• [WHAT YOU HAVE TO DO] Word for word, copy all the data and drop the pictures.

• [INFORMATION PROVIDED]
╭──

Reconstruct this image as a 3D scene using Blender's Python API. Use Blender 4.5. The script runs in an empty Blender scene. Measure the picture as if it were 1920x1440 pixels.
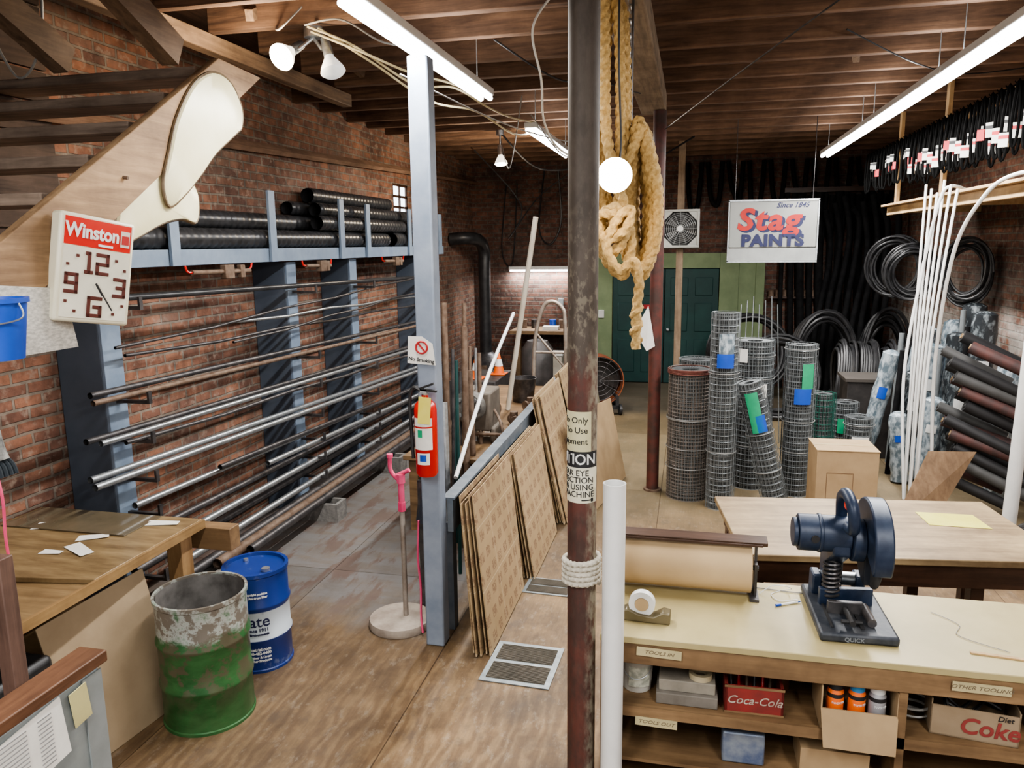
import bpy, math, random
from mathutils import Vector, Matrix, Euler
random.seed(7)
SC=bpy.context.scene; COL=SC.collection
pi=math.pi
# ------------------------------------------------------------------ materials
MATS={}
class NT:
    def __init__(s,name):
        s.m=bpy.data.materials.new(name); s.m.use_nodes=True; s.t=s.m.node_tree; s.b=s.t.nodes['Principled BSDF']
    def n(s,ty,ins=None,**kw):
        x=s.t.nodes.new(ty)
        for k,v in kw.items(): setattr(x,k,v)
        for k,v in (ins or {}).items():
            if isinstance(v,tuple) and len(v)==2 and hasattr(v[0],'outputs'): s.t.links.new(v[0].outputs[v[1]],x.inputs[k])
            elif hasattr(v,'outputs'): s.t.links.new(v.outputs[0],x.inputs[k])
            else: x.inputs[k].default_value=v
        return x
    def out(s,k,v):
        if isinstance(v,tuple) and len(v)==2 and hasattr(v[0],'outputs'): s.t.links.new(v[0].outputs[v[1]],s.b.inputs[k])
        elif hasattr(v,'outputs'): s.t.links.new(v.outputs[0],s.b.inputs[k])
        else: s.b.inputs[k].default_value=v
    def coord(s,scale=(1,1,1),rot=(0,0,0)):
        tc=s.n('ShaderNodeTexCoord'); return s.n('ShaderNodeMapping',{0:(tc,'Object'),'Scale':scale,'Rotation':rot})
    def noise(s,vec,scale,detail=5,rough=.6,dist=0):
        return s.n('ShaderNodeTexNoise',{'Vector':vec,'Scale':scale,'Detail':detail,'Roughness':rough,'Distortion':dist})
    def ramp(s,fac,a,b,ca=(0,0,0,1),cb=(1,1,1,1)):
        r=s.n('ShaderNodeValToRGB',{0:fac}); e=r.color_ramp.elements
        e[0].position=a;e[1].position=b;e[0].color=ca;e[1].color=cb; return r
    def mix(s,fac,a,b,mode='MIX'):
        x=s.n('ShaderNodeMix',data_type='RGBA',blend_type=mode)
        for i,v in ((0,fac),(6,a),(7,b)):
            if isinstance(v,tuple) and len(v)==2 and hasattr(v[0],'outputs'): s.t.links.new(v[0].outputs[v[1]],x.inputs[i])
            elif hasattr(v,'outputs'): s.t.links.new(v.outputs[0],x.inputs[i])
            else: x.inputs[i].default_value=v
        return (x,2)
    def math(s,op,a,b=0.,clamp=False,c=None):
        x=s.n('ShaderNodeMath',operation=op,use_clamp=clamp)
        if c is not None: x.inputs[2].default_value=c
        for i,v in ((0,a),(1,b)):
            if isinstance(v,tuple): s.t.links.new(v[0].outputs[v[1]],x.inputs[i])
            elif hasattr(v,'outputs'): s.t.links.new(v.outputs[0],x.inputs[i])
            else: x.inputs[i].default_value=v
        return x
    def bump(s,h,st,dist=.01):
        b=s.n('ShaderNodeBump',{'Strength':st,'Distance':dist})
        if isinstance(h,tuple): s.t.links.new(h[0].outputs[h[1]],b.inputs['Height'])
        else: s.t.links.new(h.outputs[0],b.inputs['Height'])
        s.t.links.new(b.outputs[0],s.b.inputs['Normal'])
def c4(c): return (c[0],c[1],c[2],1)
def M(name,col,col2=None,scale=8,rough=.6,metal=0,bump=0,st=(1,1,1),thr=(.35,.65),emis=0,detail=5,spec=None):
    if name in MATS: return MATS[name]
    k=NT(name); v=k.coord(st); no=k.noise(v,scale,detail)
    if col2 is None: col2=tuple(x*.8 for x in col)
    r=k.ramp(no,thr[0],thr[1],c4(col),c4(col2)); k.out('Base Color',r); k.out('Roughness',rough); k.out('Metallic',metal)
    if bump: k.bump(no,bump)
    if emis: k.out('Emission Color',c4(col)); k.out('Emission Strength',emis)
    if spec is not None: k.out('Specular IOR Level',spec)
    MATS[name]=k.m; return k.m
def brick(name,axis,ca,cb,cm,wash=0,dark=.75):
    k=NT(name); tc=k.n('ShaderNodeTexCoord'); sp=k.n('ShaderNodeSeparateXYZ',{0:(tc,'Object')})
    cb_=k.n('ShaderNodeCombineXYZ',{0:(sp,axis),1:(sp,2)})
    nz=k.noise(cb_,2.2,4); 
    va=k.n('ShaderNodeVectorMath',operation='MULTIPLY_ADD'); k.t.links.new(nz.outputs['Color'],va.inputs[0]); va.inputs[1].default_value=(.035,.026,0); k.t.links.new(cb_.outputs[0],va.inputs[2])
    br=k.n('ShaderNodeTexBrick',{'Vector':va,'Color1':c4(ca),'Color2':c4(cb),'Mortar':c4(cm),'Scale':1.,'Mortar Size':.011,'Mortar Smooth':.3,'Bias':-.05,'Brick Width':.215,'Row Height':.078})
    n2=k.noise(cb_,9,6); r2=k.ramp(n2,.36,.62,(.5,.48,.47,1),(1.25,1.24,1.22,1))
    m=k.mix(.7,br,r2,'MULTIPLY')
    n3=k.noise(cb_,1.1,5); r3=k.ramp(n3,.40,.60,(.40,.40,.41,1),(1.1,1.1,1.1,1)); m=k.mix(dark,m,r3,'MULTIPLY')
    n5=k.noise(cb_,14,5); r5=k.ramp(n5,.54,.66); m=k.mix(k.math('MULTIPLY',r5,.45),m,c4(tuple(x*1.6 for x in cm)))
    n6=k.noise(cb_,.8,6,.7); m=k.mix(k.math('MULTIPLY',k.ramp(n6,.52,.66),.4),m,c4(tuple(x*1.0 for x in cm)))
    if wash:
        sy=k.n('ShaderNodeMapRange',{0:(sp,2),1:2.3,2:1.0}); n4=k.noise(cb_,2.5,5); f=k.math('MULTIPLY',sy,k.ramp(n4,.42,.55),True); m=k.mix(f,m,(.50,.47,.43,1))
    k.out('Base Color',m); k.out('Roughness',.85)
    inv=k.math('SUBTRACT',1.,(br,'Fac')); h=k.math('MULTIPLY_ADD',inv,1.); k.t.links.new(n2.outputs[0],h.inputs[2])
    k.bump(h,.8,.012); return k.m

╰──

• [SOLUTION BELOW]
Reconstruct this image as a 3D scene using Blender's Python API. Use Blender 4.5. The script runs in an empty Blender scene. Measure the picture as if it were 1920x1440 pixels.
import bpy, math, random
from mathutils import Vector, Matrix, Euler
random.seed(7)
SC=bpy.context.scene; COL=SC.collection
pi=math.pi
# ------------------------------------------------------------------ materials
MATS={}
class NT:
    def __init__(s,name):
        s.m=bpy.data.materials.new(name); s.m.use_nodes=True; s.t=s.m.node_tree; s.b=s.t.nodes['Principled BSDF']
    def n(s,ty,ins=None,**kw):
        x=s.t.nodes.new(ty)
        for k,v in kw.items(): setattr(x,k,v)
        for k,v in (ins or {}).items():
            if isinstance(v,tuple) and len(v)==2 and hasattr(v[0],'outputs'): s.t.links.new(v[0].outputs[v[1]],x.inputs[k])
            elif hasattr(v,'outputs'): s.t.links.new(v.outputs[0],x.inputs[k])
            else: x.inputs[k].default_value=v
        return x
    def out(s,k,v):
        if isinstance(v,tuple) and len(v)==2 and hasattr(v[0],'outputs'): s.t.links.new(v[0].outputs[v[1]],s.b.inputs[k])
        elif hasattr(v,'outputs'): s.t.links.new(v.outputs[0],s.b.inputs[k])
        else: s.b.inputs[k].default_value=v
    def coord(s,scale=(1,1,1),rot=(0,0,0)):
        tc=s.n('ShaderNodeTexCoord'); return s.n('ShaderNodeMapping',{0:(tc,'Object'),'Scale':scale,'Rotation':rot})
    def noise(s,vec,scale,detail=5,rough=.6,dist=0):
        return s.n('ShaderNodeTexNoise',{'Vector':vec,'Scale':scale,'Detail':detail,'Roughness':rough,'Distortion':dist})
    def ramp(s,fac,a,b,ca=(0,0,0,1),cb=(1,1,1,1)):
        r=s.n('ShaderNodeValToRGB',{0:fac}); e=r.color_ramp.elements
        e[0].position=a;e[1].position=b;e[0].color=ca;e[1].color=cb; return r
    def mix(s,fac,a,b,mode='MIX'):
        x=s.n('ShaderNodeMix',data_type='RGBA',blend_type=mode)
        for i,v in ((0,fac),(6,a),(7,b)):
            if isinstance(v,tuple) and len(v)==2 and hasattr(v[0],'outputs'): s.t.links.new(v[0].outputs[v[1]],x.inputs[i])
            elif hasattr(v,'outputs'): s.t.links.new(v.outputs[0],x.inputs[i])
            else: x.inputs[i].default_value=v
        return (x,2)
    def math(s,op,a,b=0.,clamp=False,c=None):
        x=s.n('ShaderNodeMath',operation=op,use_clamp=clamp)
        if c is not None: x.inputs[2].default_value=c
        for i,v in ((0,a),(1,b)):
            if isinstance(v,tuple): s.t.links.new(v[0].outputs[v[1]],x.inputs[i])
            elif hasattr(v,'outputs'): s.t.links.new(v.outputs[0],x.inputs[i])
            else: x.inputs[i].default_value=v
        return x
    def bump(s,h,st,dist=.01):
        b=s.n('ShaderNodeBump',{'Strength':st,'Distance':dist})
        if isinstance(h,tuple): s.t.links.new(h[0].outputs[h[1]],b.inputs['Height'])
        else: s.t.links.new(h.outputs[0],b.inputs['Height'])
        s.t.links.new(b.outputs[0],s.b.inputs['Normal'])
def c4(c): return (c[0],c[1],c[2],1)
def M(name,col,col2=None,scale=8,rough=.6,metal=0,bump=0,st=(1,1,1),thr=(.35,.65),emis=0,detail=5,spec=None):
    if name in MATS: return MATS[name]
    k=NT(name); v=k.coord(st); no=k.noise(v,scale,detail)
    if col2 is None: col2=tuple(x*.8 for x in col)
    r=k.ramp(no,thr[0],thr[1],c4(col),c4(col2)); k.out('Base Color',r); k.out('Roughness',rough); k.out('Metallic',metal)
    if bump: k.bump(no,bump)
    if emis: k.out('Emission Color',c4(col)); k.out('Emission Strength',emis)
    if spec is not None: k.out('Specular IOR Level',spec)
    MATS[name]=k.m; return k.m
def brick(name,axis,ca,cb,cm,wash=0,dark=.75):
    k=NT(name); tc=k.n('ShaderNodeTexCoord'); sp=k.n('ShaderNodeSeparateXYZ',{0:(tc,'Object')})
    cb_=k.n('ShaderNodeCombineXYZ',{0:(sp,axis),1:(sp,2)})
    nz=k.noise(cb_,2.2,4); 
    va=k.n('ShaderNodeVectorMath',operation='MULTIPLY_ADD'); k.t.links.new(nz.outputs['Color'],va.inputs[0]); va.inputs[1].default_value=(.035,.026,0); k.t.links.new(cb_.outputs[0],va.inputs[2])
    br=k.n('ShaderNodeTexBrick',{'Vector':va,'Color1':c4(ca),'Color2':c4(cb),'Mortar':c4(cm),'Scale':1.,'Mortar Size':.011,'Mortar Smooth':.3,'Bias':-.05,'Brick Width':.215,'Row Height':.078})
    n2=k.noise(cb_,9,6); r2=k.ramp(n2,.36,.62,(.5,.48,.47,1),(1.25,1.24,1.22,1))
    m=k.mix(.7,br,r2,'MULTIPLY')
    n3=k.noise(cb_,1.1,5); r3=k.ramp(n3,.40,.60,(.40,.40,.41,1),(1.1,1.1,1.1,1)); m=k.mix(dark,m,r3,'MULTIPLY')
    n5=k.noise(cb_,14,5); r5=k.ramp(n5,.54,.66); m=k.mix(k.math('MULTIPLY',r5,.45),m,c4(tuple(x*1.6 for x in cm)))
    n6=k.noise(cb_,.8,6,.7); m=k.mix(k.math('MULTIPLY',k.ramp(n6,.52,.66),.4),m,c4(tuple(x*1.0 for x in cm)))
    if wash:
        sy=k.n('ShaderNodeMapRange',{0:(sp,2),1:2.3,2:1.0}); n4=k.noise(cb_,2.5,5); f=k.math('MULTIPLY',sy,k.ramp(n4,.42,.55),True); m=k.mix(f,m,(.50,.47,.43,1))
    k.out('Base Color',m); k.out('Roughness',.85)
    inv=k.math('SUBTRACT',1.,(br,'Fac')); h=k.math('MULTIPLY_ADD',inv,1.); k.t.links.new(n2.outputs[0],h.inputs[2])
    k.bump(h,.8,.012); return k.m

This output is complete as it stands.